Six Key Considerations: Executive Contract Negotiations, Straightline
Negotiating executive employment contracts is an art and can be rewarding—two parties entering into a relationship with a positive view toward the future. But the two parties must also identify and address the “downsides” and focus on the economics of a successful relationship. To that end, this article outlines six considerations that should drive every negotiation.
CONSIDERATION 1: PRE-NEGOTIATION STEPS
Determine the Proper Parties. With larger employers, the question often arises as to “who” should negotiate the contract on behalf of the employer. Should it be the Board of Directors, the Compensation Committee, an executive of the employer or in-house legal counsel? With publicly-traded employers, the answer is often found in the charters of the committees of the Board of Directors (generally the charters of the Compensation Committee and Nominating & Governance Committee, as well as governance guidelines).
Use Term Sheets and Tally Sheets. Term sheets outline the business deal and can help the parties come to an agreement on the business terms more quickly. For publicly-traded employers, “tally sheets” should also be used to help the Board of Directors make an “informed” decision before approving executive compensation, by listing each component of an executive’s compensation and total amounts.
CONSIDERATION 2: DUTIES & EXCLUSIVE SERVICES
Duties. At first glance, the definition of duties may appear boilerplate. But in reality, this section may dictate key economics, such as when or if: (1) the executive could later voluntarily terminate his or her employment for “good reason” and receive severance pay, or (2) the employer could terminate the executive’s employment for “cause.” By drafting this provision broadly, an employer typically retains more flexibility—for example, if the executive reports to a position instead of a named individual.

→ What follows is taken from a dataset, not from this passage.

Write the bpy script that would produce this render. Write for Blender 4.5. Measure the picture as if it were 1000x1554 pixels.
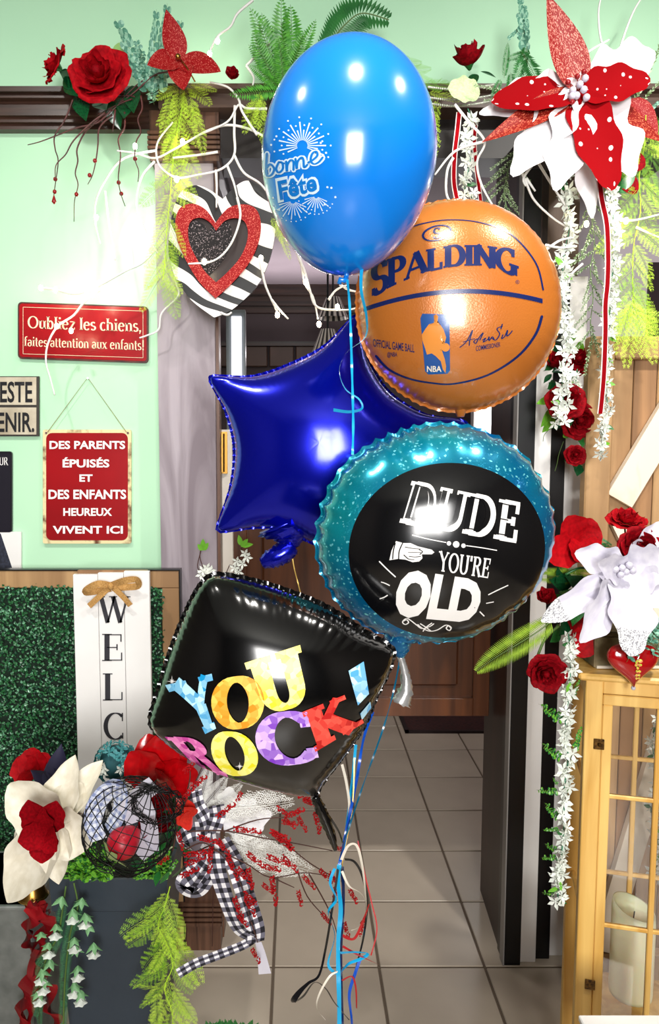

Exclusive Services. This section requires the executive to devote his or her full working time to the employer. If outside activities are permitted (e.g., serving on the board of directors of another company), it is good practice to identify such activities and require the employer’s consent.
CONSIDERATION 3: ELEMENTS OF COMPENSATION
Types of Compensation. Compensation has various elements, such as base salary, annual/performance bonus, signing bonus, equity grants, inducement grants, benefits, perquisites (e.g., car allowance), relocation assistance and reimbursement of legal fees the executive incurs in negotiating the executive contract. For publicly-traded employers with limited shares remaining in the share reserve of their equity incentive plan, the employer may consider making an “inducement” grant of equity outside of the shareholder-approved plan. If certain procedural rules are followed, inducement grants of equity would not require shareholder approval under applicable NYSE and NASDAQ listing rules, and could help preserve the share reserve under the equity incentive plan.
Amount of Compensation. Knowing the competitive market is key because the best compensation package falls within the window of “not too much” and “not too little.” Studies based upon industry, revenue, geography and job title can provide helpful information on market pricing. And if the employer is publicly-traded, then benchmarking against the employer’s peer group can provide more custom information on current market practice and competition for executive talent.
CONSIDERATION 4: FORM OF EQUITY AWARDS
Assuming the parties intend to incorporate equity awards as part of the compensation package, determining what form/type of equity award will depend upon whether the parties intend to structure performance incentives, share in ownership, maximize capital gains and defer income recognition, among other objectives. The goal of the parties should dictate the form of award.
CONSIDERATION 5: SEVERANCE AND EMPLOYMENT TERMINATION TRIGGERS
Termination Triggers. Most executive contracts address termination of employment by the employer under various scenarios, such as Cause. The executive may also be entitled to severance if he or she terminates employment for Good Reason, Disability, Death or other specified events. As to Cause, should the executive have the opportunity to cure the Cause condition before being terminated? And if evidence is later acquired after termination that would have supported a termination for Cause, should the employer be able to retroactively terminate the executive for Cause (thereby eliminating any future severance payments)?
Severance Pay. Ideally, severance packages should be designed as “bridge pay,” acting as a bridge between two employers; thus, the amount of severance pay should depend upon the executive’s position. Severance may be paid in a lump sum, over a period of time (allowing the employer to enforce restrictive covenants), or in payments subject to offset for any income received from the terminated executive’s new employer. Generally, a departing executive must waive all known and unknown claims against the employer as a precondition to receiving any severance pay.
CONSIDERATION 6: MINIMIZE POTENTIAL SECTION 280G IMPACT
What is the point of awarding compensation unless the executive is entitled to keep it upon a change in control? “Golden parachute” rules under Section 280G could trigger a 20% excise tax to the executive on change in control payments and a corresponding disallowed tax deduction to the employer. The negative impact associated with Section 280G is outside the scope of this article. However, one or more of eleven different Section 280G mitigation strategies may be incorporated into the executive’s contract.
CONCLUSION
By focusing negotiations on key economic terms, the employer and executive may increase the value of the arrangement to both parties, build for a stable relationship and retain executive talent into the future. For public employers, well-designed employment contracts are a visible indicator of good governance.